What really bites is that we are still using these people despite all of the issues we have experienced. I spoke to the Financial Director today and he is really pissed about this. His comment was that we are paying for these people to do shoddy work, then paying again for them to come back in to fix the mistakes that they make, and then paying a third time, because they didn't actually fix the issue at all. (Note that we are now 6 months past go-live, and there are STILL issues outstanding!)

He showed me the invoices from the consultancy for the last six months - and the total is astonishing. He has written to them several times to ask for proof of work done - they've claimed for people being on site when they haven't been any where near the place. Our total expenditure on the project has topped $3.25 million and is still climbing (and that doesn't include some travel costs, our own staff costs and some additional expenditure on hardware which has been written off against normal IT budget).

Now for some people, this will not sound like a particularly big expenditure, but for us it is getting really serious - our gross profit last year was just $480,000 on a revenue of $25 million. We simply can't afford to bleed money like this particularly in the current economic climate.

There is one other instance I want to write about that I've not mentioned previously. A while back we had a young lady consultant on site for a few days to cover a couple of items on FI/CO. She had not been with us before so wasn't completely up to speed with what had been completed. Apparently she had sent an email off to their project manager asking about something that was needed and was waiting a response from him.

She had then called to ask for me to to have a look at something with her - but when I arrived in the office that she was working in, she had gone to the ladies rest room. While I was waiting for her to return, a pop up appeared on her laptop with a response from her project manager. I don't normally make a habit of reading other people's email (which is why I haven't mentioned this before), but in this case I couldn't really avoid it.

Essentially the message said something along the lines of "Yeah, we've screwed up, that should have been done some time ago. Just BS them for a couple of hours, and we'll get someone to connect and make the necessary config change. They won't know any different". (Those are my words - the original were a little less polite). I was tempted to raise the issue, or report to our people, but decided not to - I've got to be honest tho', it really gets me mad when I think about it. (Particularly when they keep asking us to sign up with them for a support contract.)

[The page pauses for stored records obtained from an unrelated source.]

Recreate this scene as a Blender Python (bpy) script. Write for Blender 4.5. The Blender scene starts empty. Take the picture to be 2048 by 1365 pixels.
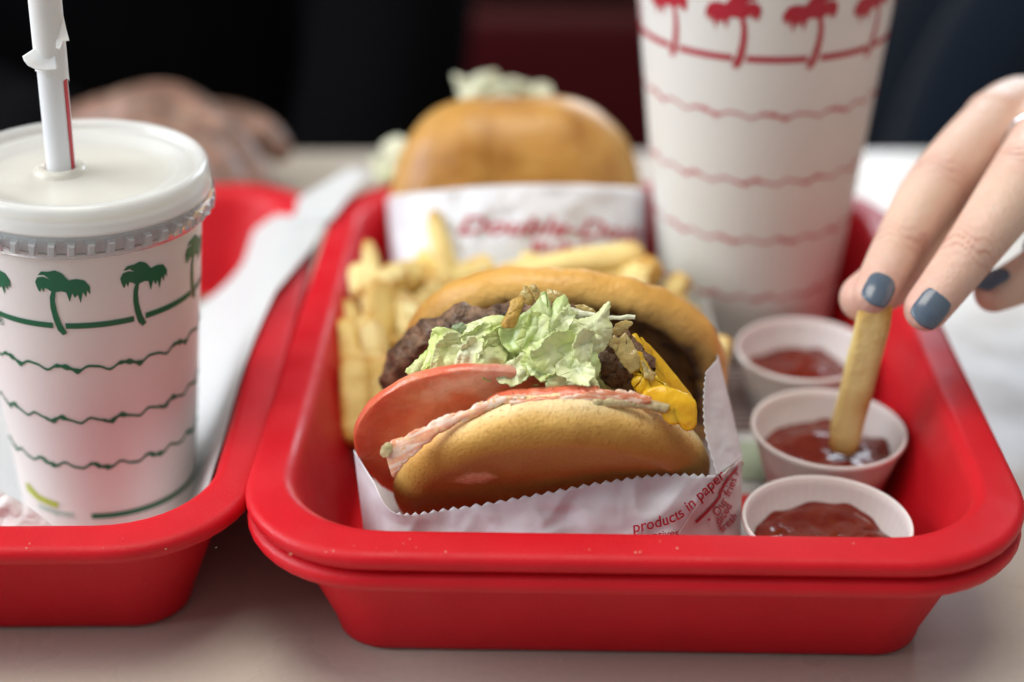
import bpy, bmesh, math, random
import numpy as np
from mathutils import Vector, Matrix, noise, geometry

# ------------------------------------------------------------------ camera, world, lights
sc = bpy.context.scene
COL = sc.collection
FPX = 3200.0
PITCH = math.radians(27.5)
CAM = Vector((0.0, -0.455, 0.305))
cd = bpy.data.cameras.new("camera")
cam = bpy.data.objects.new("camera", cd)
COL.objects.link(cam)
cam.location = CAM
cam.rotation_euler = (math.pi / 2 - PITCH, 0, 0)
cd.sensor_width = 36.0
cd.lens = 36.0 * FPX / 2048.0
cd.clip_start = 0.01
cd.clip_end = 50
cd.dof.use_dof = True
cd.dof.focus_distance = 0.462
cd.dof.aperture_fstop = 3.6
cd.dof.aperture_blades = 0
sc.camera = cam

w = bpy.data.worlds.new("World")
sc.world = w
w.use_nodes = True
w.node_tree.nodes["Background"].inputs[0].default_value = (0.95, 0.97, 1.0, 1)
w.node_tree.nodes["Background"].inputs[1].default_value = 0.27


def area(name, loc, target, size, sizey, power, color):
    ld = bpy.data.lights.new(name, 'AREA')
    ld.shape = 'RECTANGLE'
    ld.size = size
    ld.size_y = sizey
    ld.energy = power
    ld.color = color
    o = bpy.data.objects.new(name, ld)
    COL.objects.link(o)
    o.location = loc
    o.rotation_euler = (Vector(target) - Vector(loc)).to_track_quat('-Z', 'Y').to_euler()
    return o


# the shop's ceiling light and two windows
area("ceiling_light", (-0.15, -0.15, 1.9), (0, 0.05, 0), 1.1, 0.8, 25, (1.0, 0.93, 0.82))
area("window_light_left", (-1.75, -0.10, 0.95), (0, 0.05, 0.05), 1.5, 1.2, 48, (0.90, 0.95, 1.0))
area("window_light_back", (1.0, 2.6, 1.15), (0.1, 0.1, 0.0), 1.3, 1.1, 45, (0.80, 0.90, 1.0))

sc.view_settings.view_transform = 'Standard'
sc.view_settings.look = 'None'
sc.view_settings.exposure = -0.10
sc.view_settings.gamma = 1.0
sc.render.engine = 'CYCLES'
sc.cycles.use_denoising = True
sc.cycles.max_bounces = 8

# ------------------------------------------------------------------ helpers
R = random.Random(7)
_cp, _sp = math.cos(PITCH), math.sin(PITCH)


def at(px, py, k):
    """photo pixel + depth along the lens axis (metres) -> point of the place"""
    x = (px - 1024.0) / FPX
    y = (682.5 - py) / FPX
    return Vector((CAM.x + k * x, CAM.y + k * (_cp + y * _sp), CAM.z + k * (-_sp + y * _cp)))


def atz(px, py, z):
    v = at(px, py, 1.0) - CAM
    return CAM + v * ((z - CAM.z) / v.z)


def nz(x, y, z, oct=3):
    return noise.fractal(Vector((x, y, z)), 1.0, 2.0, oct)


def mesh(name, V, F, mat=None, parent=None, smooth=True, attr=None):
    me = bpy.data.meshes.new(name)
    me.from_pydata([tuple(v) for v in V], [], [tuple(f) for f in F])
    if mat is not None:
        me.materials.append(mat)
    if smooth:
        me.polygons.foreach_set("use_smooth", [True] * len(me.polygons))
    if attr is not None:
        a = me.color_attributes.new("tint", 'FLOAT_COLOR', 'POINT')
        arr = np.ones((len(V), 4), dtype=np.float32)
        arr[:, :3] = np.asarray(attr, dtype=np.float32)
        a.data.foreach_set("color", arr.ravel())
    me.update()
    o = bpy.data.objects.new(name, me)
    COL.objects.link(o)
    if parent is not None:
        o.parent = parent
    return o


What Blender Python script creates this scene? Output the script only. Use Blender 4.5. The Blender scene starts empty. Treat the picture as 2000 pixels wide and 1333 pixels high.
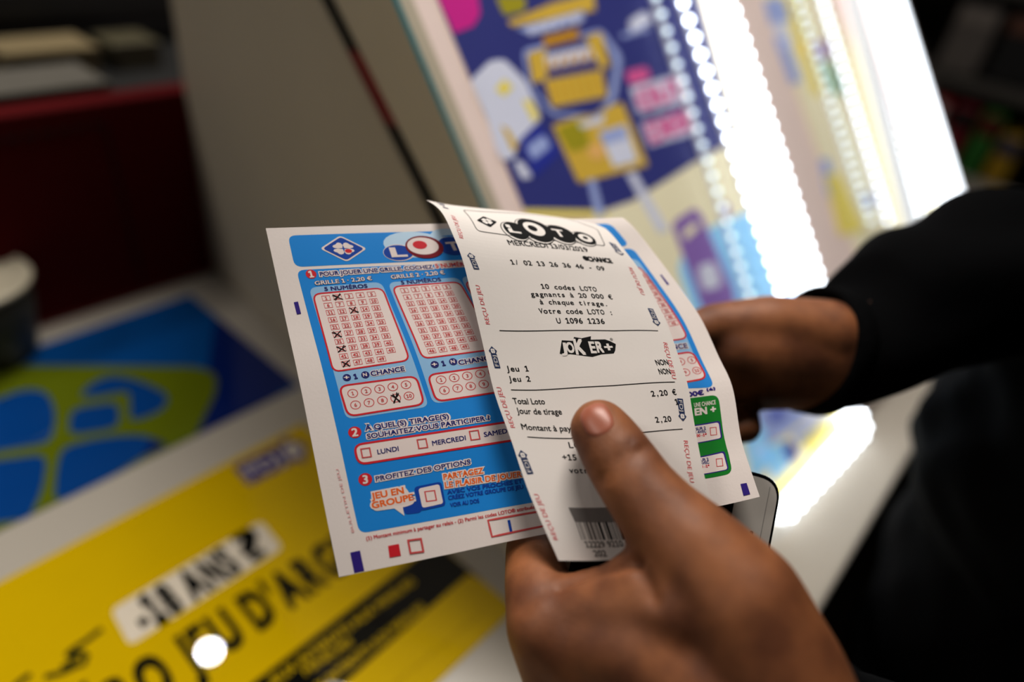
import bpy, bmesh, math, random
import numpy as np
from mathutils import Vector, Matrix
from mathutils.bvhtree import BVHTree
from mathutils.geometry import tessellate_polygon

random.seed(4)
scene = bpy.context.scene
COL = scene.collection
scene.view_settings.view_transform = 'Standard'
scene.view_settings.look = 'None'
scene.view_settings.exposure = 0.22
scene.view_settings.gamma = 0.86

# ------------------------------------------------------------------ camera
F = 2000 * 24 / 36.0
CX, CY = 1000.0, 666.5
a_ = np.array([1353, -766, F]); a_ = a_ / np.linalg.norm(a_)
b_ = np.array([-2020, -1244, F]); b_ = b_ - a_ * (a_ @ b_); b_ = b_ / np.linalg.norm(b_)
u_ = np.cross(a_, b_)
CAM = np.array([0.0, 0.0, 1.48])
ZC = 1.0                                   # counter height

def ray(px, py):
    p = np.array([(px - CX) / F, (py - CY) / F, 1.0])
    return np.array([p @ a_, p @ b_, p @ u_])

def W(px, py, d):
    return CAM + ray(px, py) * d

def project(P):
    q = np.asarray(P, float) - CAM
    c = q[..., 0:1] * a_ + q[..., 1:2] * b_ + q[..., 2:3] * u_
    return c[..., 0] / c[..., 2] * F + CX, c[..., 1] / c[..., 2] * F + CY, c[..., 2]

cam_d = bpy.data.cameras.new('camera'); cam = bpy.data.objects.new('camera', cam_d); COL.objects.link(cam)
R = np.array([[a_[0], -a_[1], -a_[2]], [b_[0], -b_[1], -b_[2]], [u_[0], -u_[1], -u_[2]]])
M = Matrix([[*R[0], CAM[0]], [*R[1], CAM[1]], [*R[2], CAM[2]], [0, 0, 0, 1]])
cam.matrix_world = M
cam_d.sensor_width = 36; cam_d.lens = 24; cam_d.clip_start = 0.01; cam_d.clip_end = 50
cam_d.dof.use_dof = True; cam_d.dof.focus_distance = 0.257; cam_d.dof.aperture_fstop = 2.4
scene.camera = cam

# ------------------------------------------------------------------ materials
def lin(c):
    return tuple((x / 255 / 12.92) if x / 255 <= 0.04045 else ((x / 255 + 0.055) / 1.055) ** 2.4 for x in c)

MATS = {}
def mat(name, rgb, rough=0.6, emit=0.0, var=0.06, scale=40.0, bump=0.0, spec=0.5, coat=0.0, sss=0.0, metal=0.0, bscale=None, ecol=None):
    if name in MATS: return MATS[name]
    m = bpy.data.materials.new(name); m.use_nodes = True
    nt = m.node_tree; bs = nt.nodes['Principled BSDF']
    c = lin(rgb)
    tc = nt.nodes.new('ShaderNodeTexCoord'); nz = nt.nodes.new('ShaderNodeTexNoise')
    nz.inputs['Scale'].default_value = scale; nz.inputs['Detail'].default_value = 4
    nt.links.new(tc.outputs['Object'], nz.inputs['Vector'])
    mx = nt.nodes.new('ShaderNodeMix'); mx.data_type = 'RGBA'
    mx.inputs[6].default_value = (*[x * (1 - var) for x in c], 1)
    mx.inputs[7].default_value = (*[min(1, x * (1 + var)) for x in c], 1)
    nt.links.new(nz.outputs['Fac'], mx.inputs[0])
    nt.links.new(mx.outputs[2], bs.inputs['Base Color'])
    bs.inputs['Roughness'].default_value = rough
    bs.inputs['Specular IOR Level'].default_value = spec
    bs.inputs['Coat Weight'].default_value = coat
    bs.inputs['Coat Roughness'].default_value = 0.03
    bs.inputs['Metallic'].default_value = metal
    if sss:
        bs.inputs['Subsurface Weight'].default_value = sss
        bs.inputs['Subsurface Radius'].default_value = (1, .35, .2)
        bs.inputs['Subsurface Scale'].default_value = .004
    if emit:
        if ecol: bs.inputs['Emission Color'].default_value = (*lin(ecol), 1)
        else: nt.links.new(mx.outputs[2], bs.inputs['Emission Color'])
        bs.inputs['Emission Strength'].default_value = emit
    if bump:
        nb = nt.nodes.new('ShaderNodeTexNoise'); nb.inputs['Scale'].default_value = bscale or scale * 4; nb.inputs['Detail'].default_value = 5
        nt.links.new(tc.outputs['Object'], nb.inputs['Vector'])
        bp = nt.nodes.new('ShaderNodeBump'); bp.inputs['Strength'].default_value = bump; bp.inputs['Distance'].default_value = 0.002
        nt.links.new(nb.outputs['Fac'], bp.inputs['Height']); nt.links.new(bp.outputs['Normal'], bs.inputs['Normal'])
    MATS[name] = m
    return m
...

I wanted to finish on a more positive note - yes, we do have those as well. About a month after we went live, we started to experience some issues with the system running very slowly. With the help of the SAP support portal and some training at an SAP center, I've identified a number of areas where they set the system up incorrectly. Changes were made to address these and as a result, over the last couple of months, we have had very few of these speed problems at all. In fact, many people have noted this.

Despite what many people might think, I can see that when the software runs well, it does in fact do what is needed (not necessarily what people want) and it can be very effective. Getting people to accept the changes is (certainly for us) a major task, but once they do get with the program, there are real benefits. We just have to try to make the most of these.